### What the exercise asks
Restate the full listing word for word and leave the pictures out.

============================================================

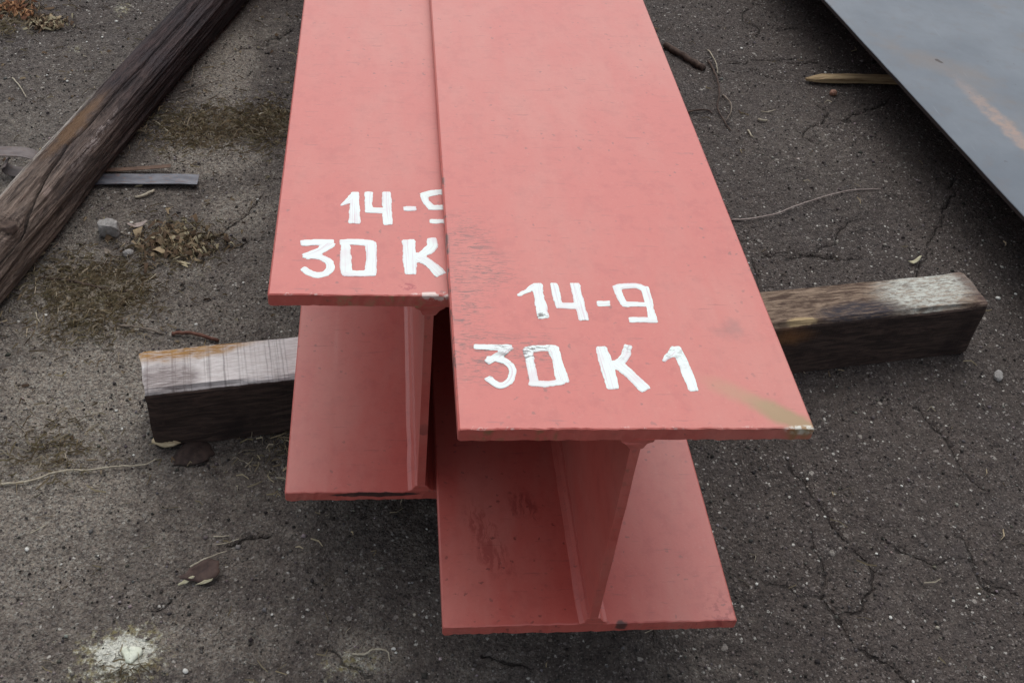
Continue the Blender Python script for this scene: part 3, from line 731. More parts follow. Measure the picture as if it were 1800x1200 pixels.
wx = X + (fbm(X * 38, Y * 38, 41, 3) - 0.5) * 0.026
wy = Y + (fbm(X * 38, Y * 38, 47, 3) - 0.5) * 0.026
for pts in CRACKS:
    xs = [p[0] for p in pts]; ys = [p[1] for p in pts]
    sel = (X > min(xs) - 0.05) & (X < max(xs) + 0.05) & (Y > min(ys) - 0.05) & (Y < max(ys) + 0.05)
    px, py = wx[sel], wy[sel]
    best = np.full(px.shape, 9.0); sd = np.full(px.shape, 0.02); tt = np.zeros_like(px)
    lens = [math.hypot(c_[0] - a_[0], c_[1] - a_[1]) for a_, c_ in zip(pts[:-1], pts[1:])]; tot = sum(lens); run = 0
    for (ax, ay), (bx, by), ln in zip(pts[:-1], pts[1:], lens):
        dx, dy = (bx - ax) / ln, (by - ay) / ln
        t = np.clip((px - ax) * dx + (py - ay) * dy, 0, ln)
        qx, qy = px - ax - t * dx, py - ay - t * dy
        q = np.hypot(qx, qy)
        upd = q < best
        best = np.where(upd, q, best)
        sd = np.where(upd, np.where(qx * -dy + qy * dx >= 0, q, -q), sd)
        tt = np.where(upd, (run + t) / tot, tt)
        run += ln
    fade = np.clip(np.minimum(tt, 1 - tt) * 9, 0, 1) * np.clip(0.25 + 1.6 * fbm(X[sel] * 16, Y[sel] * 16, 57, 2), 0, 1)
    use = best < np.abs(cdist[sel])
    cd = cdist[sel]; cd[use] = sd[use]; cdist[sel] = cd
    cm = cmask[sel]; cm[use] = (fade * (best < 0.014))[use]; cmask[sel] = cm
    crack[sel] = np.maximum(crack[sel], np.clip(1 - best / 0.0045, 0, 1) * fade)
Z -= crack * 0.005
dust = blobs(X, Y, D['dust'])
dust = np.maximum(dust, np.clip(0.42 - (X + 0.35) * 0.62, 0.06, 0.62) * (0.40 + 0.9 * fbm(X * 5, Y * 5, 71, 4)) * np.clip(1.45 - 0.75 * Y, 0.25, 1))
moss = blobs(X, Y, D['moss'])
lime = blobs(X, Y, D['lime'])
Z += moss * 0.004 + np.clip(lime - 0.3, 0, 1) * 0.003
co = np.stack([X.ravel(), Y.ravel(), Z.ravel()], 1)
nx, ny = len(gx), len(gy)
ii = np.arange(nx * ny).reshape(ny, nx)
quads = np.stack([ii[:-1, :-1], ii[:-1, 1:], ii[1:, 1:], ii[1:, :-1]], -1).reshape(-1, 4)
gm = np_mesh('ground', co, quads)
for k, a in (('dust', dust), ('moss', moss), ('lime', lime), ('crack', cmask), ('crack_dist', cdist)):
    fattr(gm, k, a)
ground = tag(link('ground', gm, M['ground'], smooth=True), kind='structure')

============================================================

### Result below
Continue the Blender Python script for this scene: part 3, from line 731. More parts follow. Measure the picture as if it were 1800x1200 pixels.
wx = X + (fbm(X * 38, Y * 38, 41, 3) - 0.5) * 0.026
wy = Y + (fbm(X * 38, Y * 38, 47, 3) - 0.5) * 0.026
for pts in CRACKS:
    xs = [p[0] for p in pts]; ys = [p[1] for p in pts]
    sel = (X > min(xs) - 0.05) & (X < max(xs) + 0.05) & (Y > min(ys) - 0.05) & (Y < max(ys) + 0.05)
    px, py = wx[sel], wy[sel]
    best = np.full(px.shape, 9.0); sd = np.full(px.shape, 0.02); tt = np.zeros_like(px)
    lens = [math.hypot(c_[0] - a_[0], c_[1] - a_[1]) for a_, c_ in zip(pts[:-1], pts[1:])]; tot = sum(lens); run = 0
    for (ax, ay), (bx, by), ln in zip(pts[:-1], pts[1:], lens):
        dx, dy = (bx - ax) / ln, (by - ay) / ln
        t = np.clip((px - ax) * dx + (py - ay) * dy, 0, ln)
        qx, qy = px - ax - t * dx, py - ay - t * dy
        q = np.hypot(qx, qy)
        upd = q < best
        best = np.where(upd, q, best)
        sd = np.where(upd, np.where(qx * -dy + qy * dx >= 0, q, -q), sd)
        tt = np.where(upd, (run + t) / tot, tt)
        run += ln
    fade = np.clip(np.minimum(tt, 1 - tt) * 9, 0, 1) * np.clip(0.25 + 1.6 * fbm(X[sel] * 16, Y[sel] * 16, 57, 2), 0, 1)
    use = best < np.abs(cdist[sel])
    cd = cdist[sel]; cd[use] = sd[use]; cdist[sel] = cd
    cm = cmask[sel]; cm[use] = (fade * (best < 0.014))[use]; cmask[sel] = cm
    crack[sel] = np.maximum(crack[sel], np.clip(1 - best / 0.0045, 0, 1) * fade)
Z -= crack * 0.005
dust = blobs(X, Y, D['dust'])
dust = np.maximum(dust, np.clip(0.42 - (X + 0.35) * 0.62, 0.06, 0.62) * (0.40 + 0.9 * fbm(X * 5, Y * 5, 71, 4)) * np.clip(1.45 - 0.75 * Y, 0.25, 1))
moss = blobs(X, Y, D['moss'])
lime = blobs(X, Y, D['lime'])
Z += moss * 0.004 + np.clip(lime - 0.3, 0, 1) * 0.003
co = np.stack([X.ravel(), Y.ravel(), Z.ravel()], 1)
nx, ny = len(gx), len(gy)
ii = np.arange(nx * ny).reshape(ny, nx)
quads = np.stack([ii[:-1, :-1], ii[:-1, 1:], ii[1:, 1:], ii[1:, :-1]], -1).reshape(-1, 4)
gm = np_mesh('ground', co, quads)
for k, a in (('dust', dust), ('moss', moss), ('lime', lime), ('crack', cmask), ('crack_dist', cdist)):
    fattr(gm, k, a)
ground = tag(link('ground', gm, M['ground'], smooth=True), kind='structure')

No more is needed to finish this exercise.